Plus fondamentales encore ont été les menées du pouvoir judiciaire et de l’état-major. L’acharnement de la justice contre Lula. Sa condamnation à 9 puis à 12 ans de prison, en appel, sur base de convictions hasardeuses et preuves discutables. Le refus en avril dernier du Tribunal Suprême (STF) d’accorder au populaire ex-président l’« habeas corpus », sous la pression du général Villas Boas, commandant des armées. Le rejet par ce même STF quelques mois plus tard de sa candidature aux élections présidentielles et l’interdiction formelle, prononcée en septembre par un de ses juges, pour le candidat déchu de donner toute interview à la presse, signalent nettement la partialité outrancière de la justice.

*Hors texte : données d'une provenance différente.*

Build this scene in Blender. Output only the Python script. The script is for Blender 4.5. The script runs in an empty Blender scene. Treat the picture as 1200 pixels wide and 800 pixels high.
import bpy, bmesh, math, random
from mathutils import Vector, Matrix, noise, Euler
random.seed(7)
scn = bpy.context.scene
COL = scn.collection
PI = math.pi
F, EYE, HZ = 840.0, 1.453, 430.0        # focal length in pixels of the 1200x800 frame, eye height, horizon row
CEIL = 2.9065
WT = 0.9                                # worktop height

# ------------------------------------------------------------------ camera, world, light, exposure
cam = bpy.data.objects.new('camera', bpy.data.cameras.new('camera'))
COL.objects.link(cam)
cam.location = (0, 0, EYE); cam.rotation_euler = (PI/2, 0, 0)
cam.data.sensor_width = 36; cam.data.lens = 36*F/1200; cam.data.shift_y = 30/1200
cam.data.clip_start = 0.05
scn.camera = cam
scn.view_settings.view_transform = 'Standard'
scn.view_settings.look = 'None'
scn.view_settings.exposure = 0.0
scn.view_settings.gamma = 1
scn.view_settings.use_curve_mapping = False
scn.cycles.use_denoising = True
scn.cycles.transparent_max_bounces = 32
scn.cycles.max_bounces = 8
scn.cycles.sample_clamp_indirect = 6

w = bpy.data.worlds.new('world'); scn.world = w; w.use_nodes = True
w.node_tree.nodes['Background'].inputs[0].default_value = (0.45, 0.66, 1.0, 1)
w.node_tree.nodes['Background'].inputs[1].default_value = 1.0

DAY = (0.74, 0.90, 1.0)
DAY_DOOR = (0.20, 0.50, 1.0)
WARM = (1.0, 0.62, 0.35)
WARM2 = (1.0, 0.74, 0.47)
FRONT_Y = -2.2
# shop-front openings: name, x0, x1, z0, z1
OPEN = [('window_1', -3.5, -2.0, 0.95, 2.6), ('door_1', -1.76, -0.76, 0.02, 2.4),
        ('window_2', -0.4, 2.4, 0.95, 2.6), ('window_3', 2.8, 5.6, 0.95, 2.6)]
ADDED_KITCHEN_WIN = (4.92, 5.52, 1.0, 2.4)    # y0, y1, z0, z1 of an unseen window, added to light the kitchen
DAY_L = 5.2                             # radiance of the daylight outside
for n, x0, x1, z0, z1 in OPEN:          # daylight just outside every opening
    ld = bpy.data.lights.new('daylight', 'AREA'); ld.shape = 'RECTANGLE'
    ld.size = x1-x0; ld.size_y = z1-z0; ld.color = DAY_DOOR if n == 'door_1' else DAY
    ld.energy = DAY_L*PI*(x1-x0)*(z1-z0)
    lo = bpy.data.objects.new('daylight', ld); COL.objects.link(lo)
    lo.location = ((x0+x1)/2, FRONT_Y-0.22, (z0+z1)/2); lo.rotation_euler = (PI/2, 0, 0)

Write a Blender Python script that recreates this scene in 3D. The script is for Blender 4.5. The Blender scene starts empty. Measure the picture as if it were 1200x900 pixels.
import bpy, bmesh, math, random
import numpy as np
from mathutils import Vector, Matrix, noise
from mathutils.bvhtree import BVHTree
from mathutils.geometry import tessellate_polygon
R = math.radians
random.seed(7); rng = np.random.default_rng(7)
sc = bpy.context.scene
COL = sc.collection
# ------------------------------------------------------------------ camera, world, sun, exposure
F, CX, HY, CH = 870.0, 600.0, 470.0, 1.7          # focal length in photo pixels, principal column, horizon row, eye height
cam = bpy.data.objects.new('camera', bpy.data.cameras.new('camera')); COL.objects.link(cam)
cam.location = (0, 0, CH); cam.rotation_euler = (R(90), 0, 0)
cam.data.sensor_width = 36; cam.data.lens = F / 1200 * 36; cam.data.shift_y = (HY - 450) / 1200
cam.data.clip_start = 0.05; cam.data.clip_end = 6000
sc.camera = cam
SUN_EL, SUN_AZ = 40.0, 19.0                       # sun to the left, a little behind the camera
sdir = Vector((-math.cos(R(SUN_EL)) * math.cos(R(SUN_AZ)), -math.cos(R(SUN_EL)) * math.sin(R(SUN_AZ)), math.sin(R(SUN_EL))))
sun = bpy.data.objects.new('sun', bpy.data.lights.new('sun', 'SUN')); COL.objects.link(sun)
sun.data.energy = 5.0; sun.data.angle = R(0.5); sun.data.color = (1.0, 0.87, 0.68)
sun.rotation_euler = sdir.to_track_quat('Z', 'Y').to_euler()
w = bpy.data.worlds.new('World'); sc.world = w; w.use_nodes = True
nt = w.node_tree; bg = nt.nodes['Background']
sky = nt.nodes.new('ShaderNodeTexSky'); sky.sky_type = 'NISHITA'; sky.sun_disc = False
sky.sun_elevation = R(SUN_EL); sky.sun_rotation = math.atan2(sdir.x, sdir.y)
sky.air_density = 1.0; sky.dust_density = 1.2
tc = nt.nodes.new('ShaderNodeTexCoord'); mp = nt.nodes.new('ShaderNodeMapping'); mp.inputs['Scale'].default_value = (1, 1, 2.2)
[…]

Achevant de discréditer l’ institution, son président ne prend même plus la peine de dissimuler ses sympathies. Dans une conférence donnée récemment à l’Université de São Paulo, il a ainsi refusé de qualifier le soulèvement militaire 1964 de coup d’État, lui préférant le terme « mouvement de 64 ». Un glissement sémantique qui traduit bien l’état d’esprit de son milieu et l’inclination de nombreux Brésiliens à justifier l’indéfendable. Comme l’expliquait l’anthropologue brésilienne, Lila Schwarcz, « il y a [au Brésil] le désir de voir la dictature comme une utopie qui améliorera la sécurité, l’économie, la stabilité…Tout ce qui va mal aujourd’hui » (El Pais Brasil, 7 octobre 2018).
Nul doute que les historiens qui se pencheront sur cette nouvelle page sombre de l’histoire brésilienne disserteront encore longtemps sur ce « gouvernement des juges » qui a exclu de la course électorale un candidat crédité de 40 % des intentions de vote et ouvert ainsi un boulevard à l’extrême droite.